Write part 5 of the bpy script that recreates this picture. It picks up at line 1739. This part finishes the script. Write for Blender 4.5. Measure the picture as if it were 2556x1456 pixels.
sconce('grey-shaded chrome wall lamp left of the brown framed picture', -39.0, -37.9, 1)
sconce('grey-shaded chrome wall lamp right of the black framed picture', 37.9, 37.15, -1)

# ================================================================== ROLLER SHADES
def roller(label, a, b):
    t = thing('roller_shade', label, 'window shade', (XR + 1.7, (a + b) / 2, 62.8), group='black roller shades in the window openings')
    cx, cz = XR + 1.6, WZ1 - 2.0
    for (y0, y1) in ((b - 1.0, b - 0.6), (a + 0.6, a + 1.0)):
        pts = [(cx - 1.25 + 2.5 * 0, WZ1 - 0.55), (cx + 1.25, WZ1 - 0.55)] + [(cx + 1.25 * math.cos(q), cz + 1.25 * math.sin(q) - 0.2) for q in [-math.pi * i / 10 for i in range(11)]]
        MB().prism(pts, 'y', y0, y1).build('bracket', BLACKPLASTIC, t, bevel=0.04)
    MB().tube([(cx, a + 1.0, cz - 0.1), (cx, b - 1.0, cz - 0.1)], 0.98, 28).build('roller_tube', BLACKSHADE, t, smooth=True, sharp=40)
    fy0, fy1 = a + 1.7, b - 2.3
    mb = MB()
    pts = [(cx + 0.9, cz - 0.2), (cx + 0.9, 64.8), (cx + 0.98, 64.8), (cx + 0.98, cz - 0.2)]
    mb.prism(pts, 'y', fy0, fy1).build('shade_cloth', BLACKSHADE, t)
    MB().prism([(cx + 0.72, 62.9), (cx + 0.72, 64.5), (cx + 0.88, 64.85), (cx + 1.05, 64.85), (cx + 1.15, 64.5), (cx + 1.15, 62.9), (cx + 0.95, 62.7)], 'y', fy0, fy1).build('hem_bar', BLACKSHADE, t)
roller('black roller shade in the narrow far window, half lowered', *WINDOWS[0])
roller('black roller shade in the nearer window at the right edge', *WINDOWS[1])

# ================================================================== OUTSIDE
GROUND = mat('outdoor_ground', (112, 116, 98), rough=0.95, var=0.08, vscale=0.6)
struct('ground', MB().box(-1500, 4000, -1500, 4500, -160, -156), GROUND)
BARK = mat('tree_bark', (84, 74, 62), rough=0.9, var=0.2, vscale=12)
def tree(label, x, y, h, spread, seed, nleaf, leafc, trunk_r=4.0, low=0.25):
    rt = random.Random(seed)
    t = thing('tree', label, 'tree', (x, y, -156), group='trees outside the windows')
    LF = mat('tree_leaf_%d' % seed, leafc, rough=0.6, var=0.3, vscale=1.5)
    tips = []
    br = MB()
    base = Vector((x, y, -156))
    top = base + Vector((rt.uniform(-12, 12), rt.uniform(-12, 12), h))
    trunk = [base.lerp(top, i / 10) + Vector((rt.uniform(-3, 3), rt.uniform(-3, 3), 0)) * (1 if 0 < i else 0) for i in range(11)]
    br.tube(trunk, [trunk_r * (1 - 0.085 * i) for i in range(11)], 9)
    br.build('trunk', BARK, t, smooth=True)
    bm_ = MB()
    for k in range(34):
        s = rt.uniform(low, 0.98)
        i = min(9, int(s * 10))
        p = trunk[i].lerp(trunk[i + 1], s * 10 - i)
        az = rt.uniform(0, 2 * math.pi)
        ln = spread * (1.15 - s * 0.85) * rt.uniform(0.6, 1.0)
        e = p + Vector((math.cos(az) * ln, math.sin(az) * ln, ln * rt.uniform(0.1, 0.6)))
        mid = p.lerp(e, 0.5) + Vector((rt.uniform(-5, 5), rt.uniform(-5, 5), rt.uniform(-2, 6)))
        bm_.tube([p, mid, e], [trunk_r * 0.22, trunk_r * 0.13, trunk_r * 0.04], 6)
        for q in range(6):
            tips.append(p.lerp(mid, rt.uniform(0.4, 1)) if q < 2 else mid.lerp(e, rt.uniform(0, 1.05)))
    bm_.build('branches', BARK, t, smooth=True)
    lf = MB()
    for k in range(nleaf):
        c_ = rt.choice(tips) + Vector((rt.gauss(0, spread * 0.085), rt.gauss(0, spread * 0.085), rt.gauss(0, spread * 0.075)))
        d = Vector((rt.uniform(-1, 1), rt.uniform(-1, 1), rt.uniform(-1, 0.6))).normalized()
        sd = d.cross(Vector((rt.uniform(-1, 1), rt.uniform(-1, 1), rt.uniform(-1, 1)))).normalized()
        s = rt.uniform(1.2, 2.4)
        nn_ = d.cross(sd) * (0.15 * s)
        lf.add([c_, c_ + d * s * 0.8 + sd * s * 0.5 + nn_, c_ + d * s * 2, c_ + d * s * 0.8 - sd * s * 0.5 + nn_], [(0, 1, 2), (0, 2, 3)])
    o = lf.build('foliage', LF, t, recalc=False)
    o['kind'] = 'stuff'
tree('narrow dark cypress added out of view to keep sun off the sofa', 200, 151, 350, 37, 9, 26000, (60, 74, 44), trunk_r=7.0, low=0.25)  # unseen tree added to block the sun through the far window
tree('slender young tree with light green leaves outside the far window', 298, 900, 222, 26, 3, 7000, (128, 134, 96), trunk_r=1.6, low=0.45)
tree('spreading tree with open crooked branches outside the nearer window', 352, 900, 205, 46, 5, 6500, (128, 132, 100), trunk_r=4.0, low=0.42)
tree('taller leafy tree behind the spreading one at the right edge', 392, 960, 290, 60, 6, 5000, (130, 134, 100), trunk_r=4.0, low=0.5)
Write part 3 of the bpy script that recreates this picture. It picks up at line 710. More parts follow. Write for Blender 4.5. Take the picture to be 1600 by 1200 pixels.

[Aim] Please write out exactly the lines from the start of the data through the line that contains "sconce('grey-shaded chrome wall lamp right", both ends included, and nothing else.

[Final result]
Write part 5 of the bpy script that recreates this picture. It picks up at line 1739. This part finishes the script. Write for Blender 4.5. Measure the picture as if it were 2556x1456 pixels.
sconce('grey-shaded chrome wall lamp left of the brown framed picture', -39.0, -37.9, 1)
sconce('grey-shaded chrome wall lamp right of the black framed picture', 37.9, 37.15, -1)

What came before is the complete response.